Nous devions trouver un équilibre entre la mise en scène en l’impression documentaire de l’histoire et du décor. On a beaucoup parlé avant le tournage du style visuel à adopter et on s’est mis d’accord sur certains éléments. Utiliser la caméra à l’épaule et la lumière naturelle autant que possible était essentiel pour suivre au mieux la spontanéité des acteurs. La caméra devait aussi être toujours à hauteur du regard de Ramasan, parfois en légère contre-plongée vers lui pour lui donner ce statut de héros. Toute l’histoire est vécue à travers lui donc la caméra ne devait jamais perdre ce point de vue. Idéalement, nous voulions filmer de longues prises, interférer aussi peu que possible avec ce décor réaliste tout en y insufflant de la vie, et c’était un challenge. Il y avait sans cesse des enfants de tous les âges jouant ici et le résultat était parfois incontrôlable. Il fallait suivre le courant et décider parfois sur l'instant même lorsque nous avions élaboré une préparation minutieuse. Généralement, on privilégiait des longues prises en n'interrompant pas les improvisations puis on changeait d'axe pour remettre ça.

Dans quelle mesure selon vous Le Petit homme est-il un film qui parle des problèmes particulièrement contemporains ?

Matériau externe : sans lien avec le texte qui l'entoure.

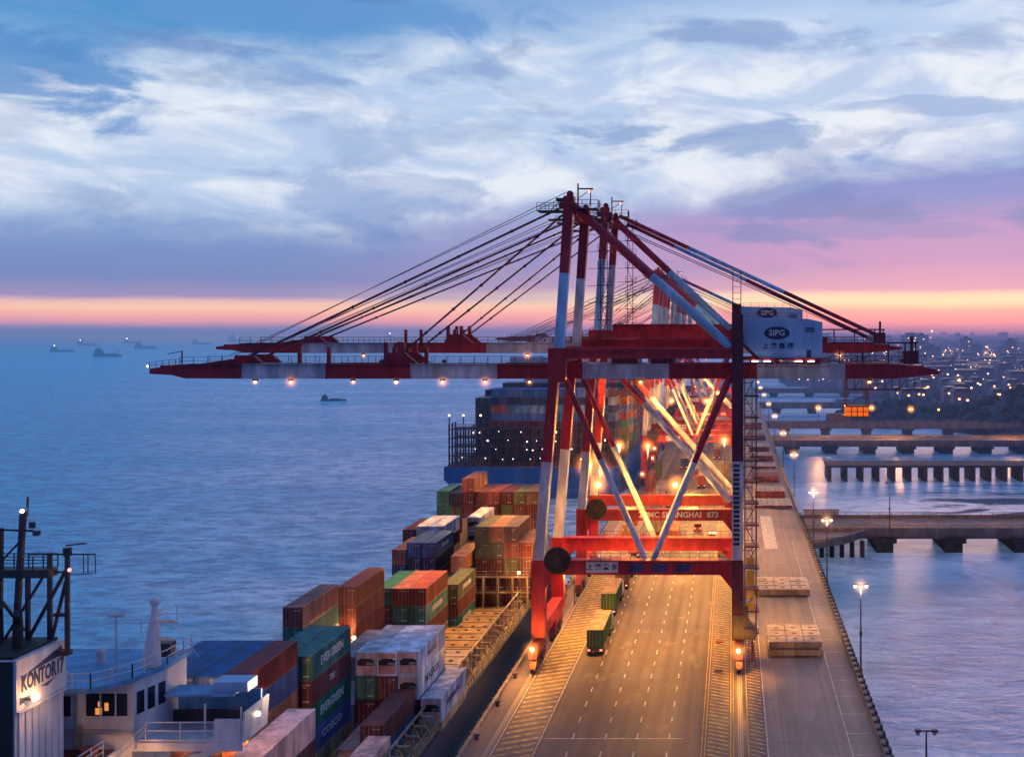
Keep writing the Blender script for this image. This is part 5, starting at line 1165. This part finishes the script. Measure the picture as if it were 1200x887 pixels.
# real illumination from the crane floods (hung under the booms and portal), plus added fill lights between the frames
SOD = (1, 0.40, 0.05)
for (x, y, z, e, s, ax_, ay_) in ((-20, 172, 42, 150000, 55, -19, 184), (-8, 172, 42, 150000, 55, -7, 184), (10, 173, 42, 120000, 54, 9, 188), (-14, 222, 44, 90000, 100, -14, 240), (-26, 222, 44, 26000, 110, -26, 235), (4, 222, 44, 50000, 90, 6, 235),
        (-42, 172, 42, 120000, 84, -46, 165), (-48, 220, 44, 110000, 100, -50, 210)):
    light('crane_floodlight_beam', (x, y, z), e, col=SOD, r=0.5, spot=s, aim=(ax_, ay_, 0), blend=0.9)
for (x, y, z, e) in ((-29, 159.5, 3.9, 2600), (0.9, 159.5, 3.7, 2400), (-27, 189, 8.5, 5500), (-13, 171, 22, 11000), (-13, 171, 9, 6000), (-8, 215, 18.2, 8000), (-20, 215, 18.2, 8000), (-14, 206, 8, 2500)):  # mid-frame lights are added, without fixtures, to brighten the far frame
    light('crane_base_and_fill_light', (x, y, z), e, col=SOD, r=0.4)
for yy in (262, 300, 350, 400, 460, 540, 640, 760):
    light('far_yard_light', (-10, yy, 24), 40000, col=SOD, r=1.0)
# ---------------------------------------------------------------- bridges across the channel
def bridge(y0, y1, z, x1, th, piers, pw, label, name='road_bridge', par=True, x0=QR+0.06, lampx=(), deckm='concrete'):
    r = root(name, ((x0+x1)/2, (y0+y1)/2, -5.5), label, 'bridge')
    mb = MB(); mb.box(x0, y0, z-th, x1, y1, z-0.004)
    if th > 1: mb.box(x0, y0+0.9, z-th-0.9, x1, y1-0.9, z-th)
    mb.build('deck', MT[deckm], r)
    if par:
        for yy in (y0, y1-0.35):
            mb = MB(); mb.box(x0, yy, z, x1, yy+0.35, z+0.9); mb.build('parapet', MT['concrete'], r)
    mb = MB()
    for yy in (y0+0.15, y1-0.2): mb.railing((x0, yy, z+(0.9 if par else 0)), (min(x1, x0+160), yy, z+(0.9 if par else 0)), 0.7 if par else 1.0, 3.0, 0.06)
    mb.build('railing', MT['rail'], r)
    for px_ in piers:
        mb = MB(); mb.box(px_-pw/2, y0+1, -8, px_+pw/2, y1-1, z-th-(0.901 if th > 1 else 0.002))
        if th > 1: mb.box(px_-pw/2-0.8, y0+0.4, z-th-2.0, px_+pw/2+0.8, y1-0.4, z-th-0.91)
        mb.build('pier', MT['piledark'], r)
    return r
b1 = bridge(277, 297, 0, 420, 1.1, [38.2, 55.6, 73, 90.5, 108, 126, 144], 4.4, 'nearest concrete road bridge joining the quay, on square dark piers')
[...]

Les flux et déracinements sont un des sujets majeurs dans le monde aujourd'hui. En découle tout le débat sur la migration et l'intégration. Je préfère voir cette situation de l'intérieur, à travers le point de vue des réfugiés. Je pense que les enfants et les jeunes adolescents de ces familles de migrants sont la clef de tout cela. Ils sont dans une situation si vulnérable, soumis à de nombreuses influences, à l'extrémisme religieux ou politique par exemple. Mais ils sont également comme je vous l'ai dit des médiateurs entre la culture de leurs parents et la nouvelle société dans laquelle ils vivent.

Quels sont vos réalisateurs favoris ?

Les frères Dardenne font partie de mes réalisateurs préférés. Je pense que La Promesse sera pour toujours l'un de mes films préférés. J'admire vraiment leur cinéma profondément humaniste, la force morale de leurs histoires, leur simplicité brillante. J'adore les films de Mahamat Saleh Haroun, plus particulièrement Daratt. Fish Tank d'Andrea Arnold est un de mes préférés de tous les temps. Ce sont tous des réalisateurs qui nous confrontent de façon brute, en apparence simple mais très puissante, à ce que c'est d'être humain.

Quels sont vos projets ?

Je n'en suis qu'aux prémices mais j'ai quelques idées. Mais ce sera encore de la fiction avec des éléments de documentaire, c'est certain.

Entretien réalisé le 3 juillet 2014.